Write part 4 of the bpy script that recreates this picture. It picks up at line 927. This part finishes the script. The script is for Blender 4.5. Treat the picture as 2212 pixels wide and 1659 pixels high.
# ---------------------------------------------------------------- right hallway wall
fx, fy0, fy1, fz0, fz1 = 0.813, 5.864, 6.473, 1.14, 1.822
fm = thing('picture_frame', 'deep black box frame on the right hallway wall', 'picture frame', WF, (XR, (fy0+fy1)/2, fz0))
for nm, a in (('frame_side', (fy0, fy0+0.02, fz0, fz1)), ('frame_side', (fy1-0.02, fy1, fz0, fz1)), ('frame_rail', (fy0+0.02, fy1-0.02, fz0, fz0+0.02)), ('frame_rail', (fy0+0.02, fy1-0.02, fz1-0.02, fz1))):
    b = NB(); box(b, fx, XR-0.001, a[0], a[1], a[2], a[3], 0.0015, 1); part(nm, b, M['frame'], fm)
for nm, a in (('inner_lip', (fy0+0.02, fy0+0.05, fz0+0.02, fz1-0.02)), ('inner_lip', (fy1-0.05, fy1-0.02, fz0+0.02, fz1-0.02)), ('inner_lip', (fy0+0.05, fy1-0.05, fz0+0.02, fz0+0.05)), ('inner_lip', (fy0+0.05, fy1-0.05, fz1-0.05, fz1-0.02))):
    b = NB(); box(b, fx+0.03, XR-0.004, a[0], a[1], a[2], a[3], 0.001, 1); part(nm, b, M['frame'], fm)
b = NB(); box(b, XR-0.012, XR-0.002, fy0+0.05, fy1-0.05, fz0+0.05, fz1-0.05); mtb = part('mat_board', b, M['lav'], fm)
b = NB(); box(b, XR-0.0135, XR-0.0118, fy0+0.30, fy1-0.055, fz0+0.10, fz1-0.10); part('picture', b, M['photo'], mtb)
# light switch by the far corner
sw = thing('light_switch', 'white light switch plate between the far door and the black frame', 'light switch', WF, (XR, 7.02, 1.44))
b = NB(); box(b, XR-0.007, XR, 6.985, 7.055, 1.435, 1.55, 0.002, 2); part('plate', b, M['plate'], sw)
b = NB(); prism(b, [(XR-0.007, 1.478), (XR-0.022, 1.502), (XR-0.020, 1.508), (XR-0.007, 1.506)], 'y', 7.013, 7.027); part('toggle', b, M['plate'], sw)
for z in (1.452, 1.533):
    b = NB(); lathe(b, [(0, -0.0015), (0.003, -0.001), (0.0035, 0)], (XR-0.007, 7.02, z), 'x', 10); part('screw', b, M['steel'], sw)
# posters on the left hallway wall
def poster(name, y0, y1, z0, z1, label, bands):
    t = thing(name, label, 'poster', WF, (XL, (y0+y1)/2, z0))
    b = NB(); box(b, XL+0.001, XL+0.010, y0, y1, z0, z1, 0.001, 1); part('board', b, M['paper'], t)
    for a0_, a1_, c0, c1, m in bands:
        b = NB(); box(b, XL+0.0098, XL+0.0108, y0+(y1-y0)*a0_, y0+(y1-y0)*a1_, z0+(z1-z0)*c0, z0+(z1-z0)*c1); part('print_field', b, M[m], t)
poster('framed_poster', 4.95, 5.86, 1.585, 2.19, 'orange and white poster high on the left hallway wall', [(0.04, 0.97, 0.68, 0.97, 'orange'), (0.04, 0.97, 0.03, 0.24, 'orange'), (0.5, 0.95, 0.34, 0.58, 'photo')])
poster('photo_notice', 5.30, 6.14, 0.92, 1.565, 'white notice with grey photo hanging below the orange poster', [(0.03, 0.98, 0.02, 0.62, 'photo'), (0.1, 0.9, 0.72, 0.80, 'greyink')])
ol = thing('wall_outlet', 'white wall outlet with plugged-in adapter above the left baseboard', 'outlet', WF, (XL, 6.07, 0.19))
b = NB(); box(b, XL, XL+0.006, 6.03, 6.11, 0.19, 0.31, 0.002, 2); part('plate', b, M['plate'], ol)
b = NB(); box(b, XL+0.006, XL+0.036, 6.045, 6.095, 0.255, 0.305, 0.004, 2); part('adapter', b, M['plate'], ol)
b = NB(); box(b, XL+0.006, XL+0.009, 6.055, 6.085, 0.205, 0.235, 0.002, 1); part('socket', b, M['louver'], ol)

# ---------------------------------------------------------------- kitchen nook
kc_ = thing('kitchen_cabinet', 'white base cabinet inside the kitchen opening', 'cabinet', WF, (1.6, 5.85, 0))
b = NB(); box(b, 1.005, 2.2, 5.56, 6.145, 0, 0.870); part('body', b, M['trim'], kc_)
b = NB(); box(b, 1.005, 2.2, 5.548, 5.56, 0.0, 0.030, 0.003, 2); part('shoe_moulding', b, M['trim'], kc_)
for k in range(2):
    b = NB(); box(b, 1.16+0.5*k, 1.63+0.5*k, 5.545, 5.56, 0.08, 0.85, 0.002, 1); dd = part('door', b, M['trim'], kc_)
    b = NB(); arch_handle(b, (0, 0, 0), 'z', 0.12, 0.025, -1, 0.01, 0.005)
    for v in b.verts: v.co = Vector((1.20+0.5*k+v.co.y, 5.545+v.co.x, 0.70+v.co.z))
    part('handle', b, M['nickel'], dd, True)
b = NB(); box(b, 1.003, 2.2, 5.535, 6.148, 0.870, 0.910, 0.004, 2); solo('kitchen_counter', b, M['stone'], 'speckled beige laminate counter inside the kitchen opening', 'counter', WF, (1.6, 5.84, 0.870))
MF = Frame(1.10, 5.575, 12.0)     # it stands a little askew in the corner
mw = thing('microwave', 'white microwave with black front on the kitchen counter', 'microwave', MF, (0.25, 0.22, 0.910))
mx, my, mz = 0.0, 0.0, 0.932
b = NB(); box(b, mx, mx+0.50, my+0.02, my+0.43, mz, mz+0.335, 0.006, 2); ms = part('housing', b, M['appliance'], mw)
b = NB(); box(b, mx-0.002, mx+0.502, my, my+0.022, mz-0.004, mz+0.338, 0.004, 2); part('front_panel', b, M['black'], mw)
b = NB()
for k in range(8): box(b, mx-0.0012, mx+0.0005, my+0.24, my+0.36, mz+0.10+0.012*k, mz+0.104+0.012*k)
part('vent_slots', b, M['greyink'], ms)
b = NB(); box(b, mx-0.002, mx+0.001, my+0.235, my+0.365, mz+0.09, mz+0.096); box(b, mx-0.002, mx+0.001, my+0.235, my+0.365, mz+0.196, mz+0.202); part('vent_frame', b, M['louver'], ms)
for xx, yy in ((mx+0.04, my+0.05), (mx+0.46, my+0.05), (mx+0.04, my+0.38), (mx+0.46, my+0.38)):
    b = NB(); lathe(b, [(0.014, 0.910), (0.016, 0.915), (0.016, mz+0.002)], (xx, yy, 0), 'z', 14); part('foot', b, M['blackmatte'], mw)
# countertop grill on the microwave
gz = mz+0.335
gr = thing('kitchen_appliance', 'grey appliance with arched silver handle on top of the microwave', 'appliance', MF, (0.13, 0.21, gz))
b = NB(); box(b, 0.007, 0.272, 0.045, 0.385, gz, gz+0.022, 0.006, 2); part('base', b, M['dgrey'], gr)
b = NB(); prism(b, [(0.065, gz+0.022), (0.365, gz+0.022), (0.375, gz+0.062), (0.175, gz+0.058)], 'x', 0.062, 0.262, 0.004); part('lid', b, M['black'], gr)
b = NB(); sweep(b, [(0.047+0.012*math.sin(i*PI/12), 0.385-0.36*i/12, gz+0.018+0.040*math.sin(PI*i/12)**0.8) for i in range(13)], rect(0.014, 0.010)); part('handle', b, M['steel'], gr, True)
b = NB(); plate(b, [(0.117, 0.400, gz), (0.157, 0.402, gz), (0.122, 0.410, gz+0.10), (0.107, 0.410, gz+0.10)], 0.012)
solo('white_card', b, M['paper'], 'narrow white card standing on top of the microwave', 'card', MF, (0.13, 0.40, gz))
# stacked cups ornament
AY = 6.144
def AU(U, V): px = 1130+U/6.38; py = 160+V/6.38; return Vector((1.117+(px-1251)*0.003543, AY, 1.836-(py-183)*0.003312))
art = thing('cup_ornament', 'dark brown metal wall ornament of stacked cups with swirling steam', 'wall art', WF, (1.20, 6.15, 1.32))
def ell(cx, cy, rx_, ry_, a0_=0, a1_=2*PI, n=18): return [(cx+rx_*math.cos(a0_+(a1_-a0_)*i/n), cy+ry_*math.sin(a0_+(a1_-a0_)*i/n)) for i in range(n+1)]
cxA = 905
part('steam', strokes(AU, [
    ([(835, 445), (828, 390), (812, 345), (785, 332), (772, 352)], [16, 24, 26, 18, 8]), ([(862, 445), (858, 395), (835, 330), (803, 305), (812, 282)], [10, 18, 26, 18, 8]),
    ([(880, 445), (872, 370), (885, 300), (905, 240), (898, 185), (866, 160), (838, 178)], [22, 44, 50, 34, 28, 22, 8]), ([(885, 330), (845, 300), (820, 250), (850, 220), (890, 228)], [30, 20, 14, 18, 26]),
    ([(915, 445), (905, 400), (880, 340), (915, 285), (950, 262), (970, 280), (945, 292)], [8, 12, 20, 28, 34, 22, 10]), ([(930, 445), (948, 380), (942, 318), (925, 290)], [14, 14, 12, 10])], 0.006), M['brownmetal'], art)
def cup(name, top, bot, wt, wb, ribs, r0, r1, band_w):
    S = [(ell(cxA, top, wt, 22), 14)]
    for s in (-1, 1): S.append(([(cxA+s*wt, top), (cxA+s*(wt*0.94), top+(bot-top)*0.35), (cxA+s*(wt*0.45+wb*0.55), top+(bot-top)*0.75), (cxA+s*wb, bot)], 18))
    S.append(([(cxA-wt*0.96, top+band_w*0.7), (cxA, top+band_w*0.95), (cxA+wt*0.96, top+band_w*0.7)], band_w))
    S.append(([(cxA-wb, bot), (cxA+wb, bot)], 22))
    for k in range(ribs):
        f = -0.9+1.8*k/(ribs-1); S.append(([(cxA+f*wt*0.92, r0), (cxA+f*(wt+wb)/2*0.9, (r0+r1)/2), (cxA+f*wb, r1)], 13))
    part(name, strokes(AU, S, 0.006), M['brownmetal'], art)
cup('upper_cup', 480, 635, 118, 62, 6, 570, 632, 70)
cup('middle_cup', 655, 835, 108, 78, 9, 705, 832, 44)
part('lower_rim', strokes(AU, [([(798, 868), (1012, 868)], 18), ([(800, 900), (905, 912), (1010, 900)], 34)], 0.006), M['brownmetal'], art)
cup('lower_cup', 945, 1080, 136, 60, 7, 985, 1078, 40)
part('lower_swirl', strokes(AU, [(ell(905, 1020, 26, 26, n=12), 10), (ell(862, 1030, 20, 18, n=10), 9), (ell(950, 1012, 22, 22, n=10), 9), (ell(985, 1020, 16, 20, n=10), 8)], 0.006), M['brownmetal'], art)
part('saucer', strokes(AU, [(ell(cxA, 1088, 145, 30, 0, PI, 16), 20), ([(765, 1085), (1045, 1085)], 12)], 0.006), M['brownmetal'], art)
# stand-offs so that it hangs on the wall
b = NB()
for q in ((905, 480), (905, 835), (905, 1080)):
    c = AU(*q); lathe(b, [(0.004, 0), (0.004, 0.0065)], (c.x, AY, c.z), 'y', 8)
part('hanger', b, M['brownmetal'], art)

» Exercise task
Copy every line above in which the string "that" shows up.

» Answer for the task
Write part 4 of the bpy script that recreates this picture. It picks up at line 927. This part finishes the script. The script is for Blender 4.5. Treat the picture as 2212 pixels wide and 1659 pixels high.
# stand-offs so that it hangs on the wall